**SET PROBLEM:**
Restate the listing that follows word for word, without its pictures.

* BEGIN DATA FOR THIS EXERCISE *

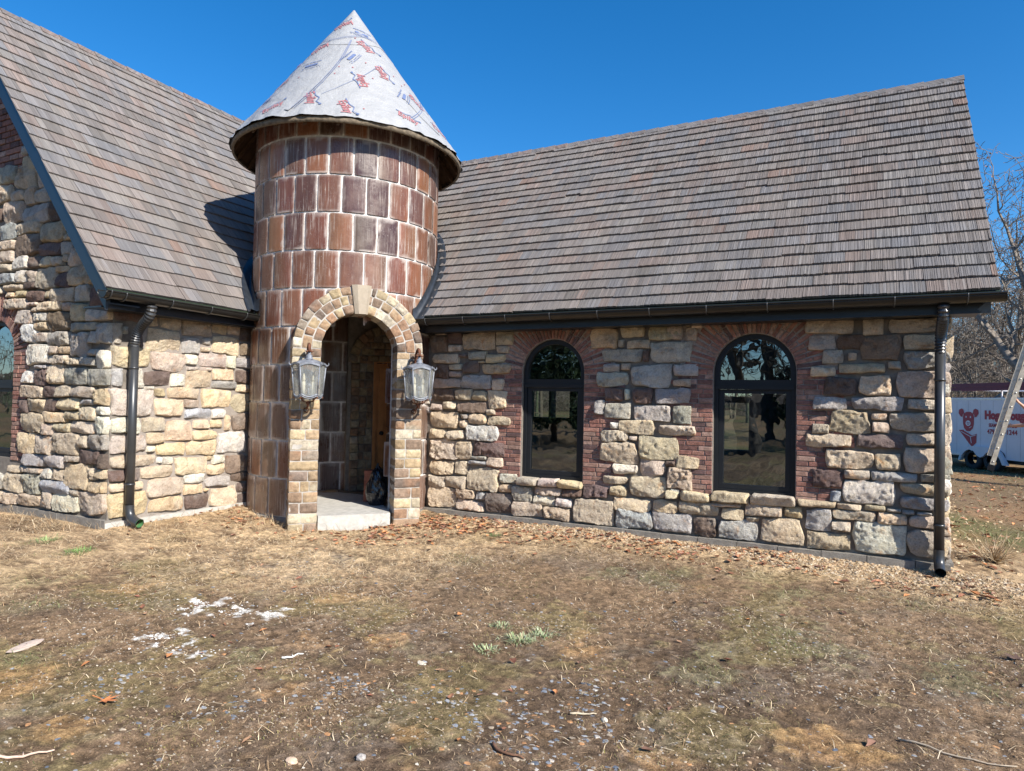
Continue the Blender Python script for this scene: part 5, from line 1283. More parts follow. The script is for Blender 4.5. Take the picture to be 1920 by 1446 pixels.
rock(1.69, -4.75, (.12, .045, .012), 'flat pale pink slab of stone at the left edge of the bare earth', (.50, .40, .33), 5, 'flat_stone')
rock(5.17, -3.88, (.016, .020, .012), 'small round cream stone right of the slate chips', (.58, .52, .42), 7)
rock(3.95, -3.72, (.05, .020, .008), 'thin cream stone flake left of the grass clumps', (.66, .58, .45), 9, 'stone_flake')
rock(4.38, -4.78, (.022, .022, .014), 'grey rounded stone at the bottom edge', (.36, .33, .30), 11)
def tuft(x, y, n, R, L, label, seed, cols):
    r = np.random.default_rng(seed); mb = MB(); xx = x+r.normal(0, R*.5, n); yy = y+r.normal(0, R*.5, n)*.8
    z = gz(xx, yy); L_ = L*r.uniform(.5, 1.3, n); a = np.arctan2(yy-y, xx-x)+r.normal(0, .5, n); up = r.uniform(.25, 1.0, n); W = .0028
    dx, dy = np.cos(a), np.sin(a); px, py = -dy*W, dx*W
    p0 = np.stack([xx-px, yy-py, z-.003], 1); p1 = np.stack([xx+px, yy+py, z-.003], 1); q = np.stack([px, py, px*0], 1)*.8
    m = np.stack([xx+dx*L_*.4, yy+dy*L_*.4, z+L_*.6*up], 1); t = np.stack([xx+dx*L_, yy+dy*L_, z+L_*.45*up], 1)
    V = np.stack([p0, p1, m+q, m-q, t], 1).reshape(-1, 3); b = (np.arange(n)*5)[:, None]; c = cols[r.integers(len(cols), size=n)]*r.uniform(.7, 1.3, (n, 1))
    mb.add(V, b+np.array([[0, 1, 2, 3]]), np.repeat(c, 5, 0)); mb.f.append(b+np.array([[3, 2, 4]]))
    o = mb.build('grass_tuft', bm, loc=(x, y, float(gz(x, y)))); tag(o, label, 'grass tuft', 'grass clumps on the bare earth')
GT = np.array([(.30, .36, .20), (.22, .29, .13), (.38, .42, .27), (.26, .30, .15), (.45, .40, .25)])
tuft(4.32, -3.10, 150, .10, .075, 'largest spiky green grass clump in the middle of the bare earth', 1, GT)
tuft(4.38, -2.90, 80, .07, .07, 'green grass clump just behind the largest one', 2, GT)
tuft(4.20, -3.36, 90, .075, .045, 'low green grass clump in front of and left of the largest one', 3, GT)
tuft(4.07, -2.92, 60, .06, .05, 'small grass clump behind and left of the largest one', 4, GT)
tuft(-.20, -3.36, 130, .13, .07, 'bright green grass clump in the dry grass below the left downspout', 5, np.array([(.14, .24, .07), (.2, .28, .1)]))
tuft(-.86, -3.30, 90, .12, .06, 'green grass clump in the dry grass at the left edge', 6, np.array([(.16, .24, .09), (.22, .28, .12)]))
tuft(3.56, -2.2, 30, .05, .035, 'sparse dry grass tuft in the brown mud left of the grass clumps', 7, SC)
tuft(2.62, -.40, 60, .06, .05, 'small dark green tuft at the edge of the gravel near the porch', 8, np.array([(.10, .16, .06), (.14, .18, .07)]))
def bush(x, y, R, label, seed):
    r = np.random.default_rng(seed); mb = MB(); z = float(gz(x, y))
    for i in range(170):
        a = r.uniform(0, 2*PI); e = r.uniform(.15, 1.2); L = R*r.uniform(.4, 1.1); p = np.array([x, y, z]); d = np.array([math.cos(a)*math.cos(e), math.sin(a)*math.cos(e), math.sin(e)]); pts = [p]
        for k in range(3): d = d+r.normal(0, .3, 3); d /= np.linalg.norm(d); pts.append(pts[-1]+d*L/3)
        mb.tube(pts, [.003, .0025, .002, .001], 3, SC[r.integers(6)]*.7, False)
    o = mb.build('dead_weeds', bm, loc=(x, y, z)); tag(o, label, 'weeds')
bush(7.45, .9, .35, 'brown tangle of dead weeds behind the right corner of the house', 3)

# ------------------------------------------------------------------ trailer
TO = np.array([8.976, 14.789, -.02]); TU = np.array([.567, -.824, 0]); TU /= np.linalg.norm(TU); TN = np.array([TU[1], -TU[0], 0]); 
def fT(u, z, d=0): return TO+TU*u+TN*d+ZP*z         # d > 0 towards the house side
trl = empty('cargo_trailer', TO); tag(trl, 'white enclosed tandem axle trailer with a red pig emblem and gutter firm lettering', 'trailer')
def bT(mb, name, mat, par=trl, smooth=False): return mb.build(name, mat, par, smooth, loc=TO if par is trl else None)
trl.location = (0, 0, 0)
W = 2.0
wp = simple('white_trailer_paint', (.66, .68, .72), .3, 0, .5, 3, .05)
tb = MB()
x0, x1, z0, z1 = -2.2, 2.9, .34, 1.93
arch_cut = [(-.36, z0)]+[(-.0-.36*math.cos(a), .40+.20*math.sin(a)) for a in np.linspace(0.05, PI*.5, 7)]+[(.66+.36*math.sin(a), .40+.20*math.cos(a)) for a in np.linspace(0, PI*.48, 7)]+[(1.02, z0)]
outl = [(x0, z0)]+arch_cut+[(x1, z0), (x1+.0, z1-.06), (x1-.06, z1), (x0+.06, z1), (x0, z1-.06)]
poly_plate(tb, outl, [], lambda u, z, d: fT(u, z, -d), W)
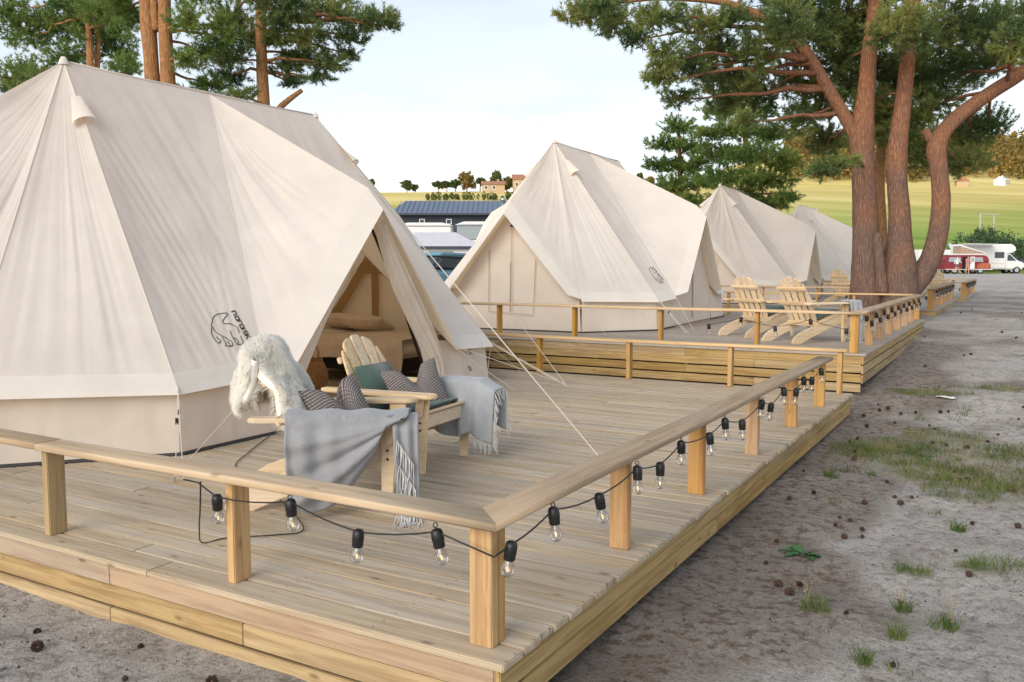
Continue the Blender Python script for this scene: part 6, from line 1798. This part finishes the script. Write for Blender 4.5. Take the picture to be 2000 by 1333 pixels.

* END DATA FOR THIS EXERCISE *

**RESULT FOR THIS EXERCISE:**
Continue the Blender Python script for this scene: part 5, from line 1283. More parts follow. The script is for Blender 4.5. Take the picture to be 1920 by 1446 pixels.
rock(1.69, -4.75, (.12, .045, .012), 'flat pale pink slab of stone at the left edge of the bare earth', (.50, .40, .33), 5, 'flat_stone')
rock(5.17, -3.88, (.016, .020, .012), 'small round cream stone right of the slate chips', (.58, .52, .42), 7)
rock(3.95, -3.72, (.05, .020, .008), 'thin cream stone flake left of the grass clumps', (.66, .58, .45), 9, 'stone_flake')
rock(4.38, -4.78, (.022, .022, .014), 'grey rounded stone at the bottom edge', (.36, .33, .30), 11)
def tuft(x, y, n, R, L, label, seed, cols):
    r = np.random.default_rng(seed); mb = MB(); xx = x+r.normal(0, R*.5, n); yy = y+r.normal(0, R*.5, n)*.8
    z = gz(xx, yy); L_ = L*r.uniform(.5, 1.3, n); a = np.arctan2(yy-y, xx-x)+r.normal(0, .5, n); up = r.uniform(.25, 1.0, n); W = .0028
    dx, dy = np.cos(a), np.sin(a); px, py = -dy*W, dx*W
    p0 = np.stack([xx-px, yy-py, z-.003], 1); p1 = np.stack([xx+px, yy+py, z-.003], 1); q = np.stack([px, py, px*0], 1)*.8
    m = np.stack([xx+dx*L_*.4, yy+dy*L_*.4, z+L_*.6*up], 1); t = np.stack([xx+dx*L_, yy+dy*L_, z+L_*.45*up], 1)
    V = np.stack([p0, p1, m+q, m-q, t], 1).reshape(-1, 3); b = (np.arange(n)*5)[:, None]; c = cols[r.integers(len(cols), size=n)]*r.uniform(.7, 1.3, (n, 1))
    mb.add(V, b+np.array([[0, 1, 2, 3]]), np.repeat(c, 5, 0)); mb.f.append(b+np.array([[3, 2, 4]]))
    o = mb.build('grass_tuft', bm, loc=(x, y, float(gz(x, y)))); tag(o, label, 'grass tuft', 'grass clumps on the bare earth')
GT = np.array([(.30, .36, .20), (.22, .29, .13), (.38, .42, .27), (.26, .30, .15), (.45, .40, .25)])
tuft(4.32, -3.10, 150, .10, .075, 'largest spiky green grass clump in the middle of the bare earth', 1, GT)
tuft(4.38, -2.90, 80, .07, .07, 'green grass clump just behind the largest one', 2, GT)
tuft(4.20, -3.36, 90, .075, .045, 'low green grass clump in front of and left of the largest one', 3, GT)
tuft(4.07, -2.92, 60, .06, .05, 'small grass clump behind and left of the largest one', 4, GT)
tuft(-.20, -3.36, 130, .13, .07, 'bright green grass clump in the dry grass below the left downspout', 5, np.array([(.14, .24, .07), (.2, .28, .1)]))
tuft(-.86, -3.30, 90, .12, .06, 'green grass clump in the dry grass at the left edge', 6, np.array([(.16, .24, .09), (.22, .28, .12)]))
tuft(3.56, -2.2, 30, .05, .035, 'sparse dry grass tuft in the brown mud left of the grass clumps', 7, SC)
tuft(2.62, -.40, 60, .06, .05, 'small dark green tuft at the edge of the gravel near the porch', 8, np.array([(.10, .16, .06), (.14, .18, .07)]))
def bush(x, y, R, label, seed):
    r = np.random.default_rng(seed); mb = MB(); z = float(gz(x, y))
    for i in range(170):
        a = r.uniform(0, 2*PI); e = r.uniform(.15, 1.2); L = R*r.uniform(.4, 1.1); p = np.array([x, y, z]); d = np.array([math.cos(a)*math.cos(e), math.sin(a)*math.cos(e), math.sin(e)]); pts = [p]
        for k in range(3): d = d+r.normal(0, .3, 3); d /= np.linalg.norm(d); pts.append(pts[-1]+d*L/3)
        mb.tube(pts, [.003, .0025, .002, .001], 3, SC[r.integers(6)]*.7, False)
    o = mb.build('dead_weeds', bm, loc=(x, y, z)); tag(o, label, 'weeds')
bush(7.45, .9, .35, 'brown tangle of dead weeds behind the right corner of the house', 3)

# ------------------------------------------------------------------ trailer
TO = np.array([8.976, 14.789, -.02]); TU = np.array([.567, -.824, 0]); TU /= np.linalg.norm(TU); TN = np.array([TU[1], -TU[0], 0]); 
def fT(u, z, d=0): return TO+TU*u+TN*d+ZP*z         # d > 0 towards the house side
trl = empty('cargo_trailer', TO); tag(trl, 'white enclosed tandem axle trailer with a red pig emblem and gutter firm lettering', 'trailer')
def bT(mb, name, mat, par=trl, smooth=False): return mb.build(name, mat, par, smooth, loc=TO if par is trl else None)
trl.location = (0, 0, 0)
W = 2.0
wp = simple('white_trailer_paint', (.66, .68, .72), .3, 0, .5, 3, .05)
tb = MB()
x0, x1, z0, z1 = -2.2, 2.9, .34, 1.93
arch_cut = [(-.36, z0)]+[(-.0-.36*math.cos(a), .40+.20*math.sin(a)) for a in np.linspace(0.05, PI*.5, 7)]+[(.66+.36*math.sin(a), .40+.20*math.cos(a)) for a in np.linspace(0, PI*.48, 7)]+[(1.02, z0)]
outl = [(x0, z0)]+arch_cut+[(x1, z0), (x1+.0, z1-.06), (x1-.06, z1), (x0+.06, z1), (x0, z1-.06)]
poly_plate(tb, outl, [], lambda u, z, d: fT(u, z, -d), W)
Continue the Blender Python script for this scene: part 6, from line 1798. This part finishes the script. Write for Blender 4.5. Take the picture to be 2000 by 1333 pixels.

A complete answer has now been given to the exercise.